La mujer esdrújula
La londinense arrasa en Vistalegre con una propuesta que, de tan intensa, puede tornar en desmedida
Sorpresa. Florence Welch no emerge desde detrás del escenario, sino caminando por el foso frontal, serena y majestuosa con su impresionante vestido largo de transparencias y esa ondulante melena pelirroja que le confiere aspecto de princesa atrapada en el corazón del bosque. Será, en realidad, su único momento de comedimiento a lo largo de los 99 minutos de comparecencia en Vistalegre, donde este domingo desató la pasión ante cerca de 10.000 enfervorecidos seguidores. La jefa de The Machine posee un chorro de voz inapelable y un repertorio épico en el que cada estribillo parece competir con el siguiente en una orgía de notas agudas. Pero no le basta con el barroquismo sonoro. En la traslación al directo, nuestra moderna diva descalza incluye carreras enloquecidas de una punta a otra del escenario, un apresurado descenso hasta el extremo opuesto de la plaza al final de Rabbit Heart y dramáticos desplomes sobre el suelo para demostrarnos, como en Delilah, que cualquier afectación es poca a la hora de representar las cuchilladas del amor, la pasión y los desvelos.
Confiábamos en encontrarnos a una sutil heredera de Kate Bush, pero deberíamos pensar más en una Adele desaforada, a ratos desmedida. Los ejercicios aeróbicos se convierten en símbolo de furia e incontinencia animal, como si en los diferentes estados de ánimo de la londinense no hubiera también hueco para la abstracción o el sosiego. Welch reclama con insistencia que la escuchemos de pie, pero propicia que vayamos mucho más allá: saltando mientras no se nos colapsen los gemelos y con los puños apretados hasta que sangren las palmas de las manos.
Es imposible no sentirse estimulado con el estribillo eufórico de Ship to Wreck, la avasalladora explosión de Dog Days Are Over (invitación incluida a que nos achuchásemos y besuqueáramos con tantos como nos lo autorizasen a nuestra vera) o la percusión implacable de Spectrum, quizás algo más que un guiño a Running Up That Hill. Todo incide en el énfasis, la grandeza, el arrebato. Y no hay tregua ni margen para la negociación: Florence es mayúscula e hiperbólica, la madre de todas las batallas y la mujer de todas las esdrújulas.

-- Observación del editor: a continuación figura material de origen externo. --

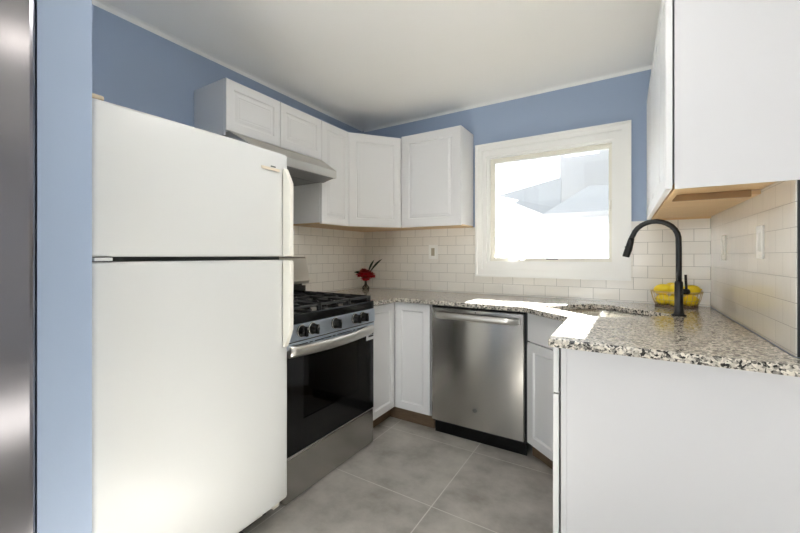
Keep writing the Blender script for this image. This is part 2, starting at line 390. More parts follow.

Por supuesto, todo el barroquismo queda amortiguado por el sonido de Vistalegre, esta vez más regulero que espantoso pero inequívocamente apelmazado, como si la existencia misma de este recinto nos sirviera para purgar una larga lista de pecados pretéritos y hasta futuros. The Machine aportan hasta un total de 11 efectivos, pero el despliegue de metales, coros, percusiones, arpa y demás llamamientos a la apoteosis queda reducido a la condición de barullo. Eso sí, sobre la omnipresencia de teclados no podemos echarle la culpa más que a quien decide subrayarlo todo, como una hoja de apuntes en que cada frase la remarcáramos con fluorescente amarillo.
La épica y hasta el tremendismo ya no nos abandonarán hasta las once de la noche. Hay espectáculo y hay epopeya, pero queda la sospecha de que el follaje oculta esta vez una foresta bastante corriente, sin gran diversidad en flora o fauna. Un bosque habitado por una ninfa hermosa, saltarina y con flores entre los dedos, pero al que ningún biólogo consecuente propondría como parque natural.